Prononcez le nom d'Anne-Lise Grobéty (née en 1949 à La Chaux-de-Fonds) et aussitôt l'on évoquera deux titres : Pour mourir en février (Prix Georges-Nicole) et Zéro positif. Deux livres qui ont marqué la littérature romande des années 1970, tant par leur étonnante liberté de ton et d'expression, que par leur propos résolument féministe. Depuis, Anne-Lise Grobéty a publié des poèmes et des contes, des nouvelles (que son éditeur Bernard Campiche vient d'avoir l'excellente idée de rééditer en collection de poche*) et un récit qui a connu un important succès, Le Temps des mots à voix basse (Éditions La Joie de Lire, 2001).Son dernier livre, en forme de programme, L'Amour mode majeur**, mêle avec beaucoup de verve et de talent tous les genres littéraires dans lesquels l'auteur chaud-de-fonnière excelle. Poèmes, proses courtes, nouvelles, mais aussi petites annonces ("À vendre coeur / état de neuf / cause faute d'emploi."), haïkus, réflexions sur le temps qui passe ou l'amour qui s'étiole.

Anne-Lise Grobéty décline ici l'amour sur tous les tons et tous les modes, soulignant tantôt ironiquement, tantôt avec empathie, ses différents visages. On croise ici l'amour fleur bleue, léger comme un oiseau imaginaire, volatile comme l'espoir. On croise aussi l'amour futile ou volubile qui se paie de mots, l'amour sénile qui balbutie ou, justement, ne trouve plus ses mots, l'amour charnel qui cherche une proie à dévorer, mais n'assouvit jamais sa faim (car le désir, par essence, est sans fin).

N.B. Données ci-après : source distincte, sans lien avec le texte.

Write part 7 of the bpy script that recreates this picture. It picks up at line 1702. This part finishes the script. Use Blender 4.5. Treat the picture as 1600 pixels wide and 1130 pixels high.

La dernière partie du livre évoque, sous des teintes plus sombres, les regrets et les déceptions, les haines vives qui perdurent, une fois le bel amour envolé. Le ton est aux aigreurs, aux ombres délétères, aux fantômes qui reviennent vous hanter au retour du voyage amoureux. Car, pour Anne-Lise Grobéty, lamour n'est pas un "chagrin, simple course, s'il vous plaît, deuxième classe", mais plutôt "un chagrin aller et retour." Une fois encore, dans un style à la fois cristallin et complexe, d'une grande sensualité et d'une naïveté ludique, Anne-Lise Grobéty joue sur tous les registres de son talent poétique.

 

  Le Pays de Carole par Jacques-Étienne Bovard, Bernard Campiche Éditeur, 2002

Le pays de Bovard

Touffu, dense parfois jusqu'à l'étouffement, Le Pays de Carole*** de Jacques-Étienne Bovard, cherche à saisir, lui aussi, les frontières du royaume amoureux. Dans un style âpre, toujours au bord de l'éclatement, Bovard raconte l'histoire d'une dépossession : Carole, gynécologue brillante, s'apprête à quitter Paul, son mari photographe. On ne sait combien de temps va durer cette séparation. Mais Paul ne s'y résigne pas et refuse de lâcher prise. Au contraire, il va mettre à profit sa nouvelle solitude pour écrire, prendre en photo le pays de Carole, ces collines du Jorat nourries de brumes et de fantômes, dans lequel il se sent étranger. C'est en se promenant dans ce pays, en faisant chaque jour mieux connaissance avec les paysans qui l'habitent, en photographiant ses forêts, ses renards et ses ruisseaux, que Paul rassemblera en lui les vestiges de Carole. Et parviendra, peut-être, à se réconcilier avec lui-même. Un beau roman, grave et profond, qui dit les charmes sourds de la terre vaudoise, ses parfums, ses couleurs, ses envoûtements.

 

  Corps du roi par Pierre Michon, Éditions Verdier, 2002

Michon l'essentiel

Il y a presque vingt ans, en 1984, paraissait, chez Gallimard, un livre étrange et inclassable : Vies minuscules. C'était le premier livre de Pierre Michon, un auteur né en 1945 dans la Creuse. Il y racontait, dans un style vigoureux et épique, les vies obscures de personnages habituellement oubliés de l'Histoire : un prêtre défroqué, deux anciens camarades d'étude, quelques piliers de bars, des parents éloignés. Et sous sa plume unique, élégante, obstinée, c'est une véritable mythologie rurale qui se levait des brumes de la Creuse pour reprendre vie et jubiler, avec ses caractères trempés, ses excès, ses folies, ses errances. France Culture ne s'y trompa pas qui lui attribua, pour ce brillant coup d'essai, son Prix littéraire.Depuis Vies minuscules, Michon a poursuivi son exploration des marges de l'Histoire. Il a écrit l'impossible rencontre entre Verlaine et Rimbaud dans le magnifique Rimbaud le fils, restitué l'incroyable érotisme de La Grande Beune (Verdier, 1996), exploré les Mythologies d'hiver (Verdier, 1997). Autant de textes brefs, puissants, qui plongent au c¦ur de la langue oubliée.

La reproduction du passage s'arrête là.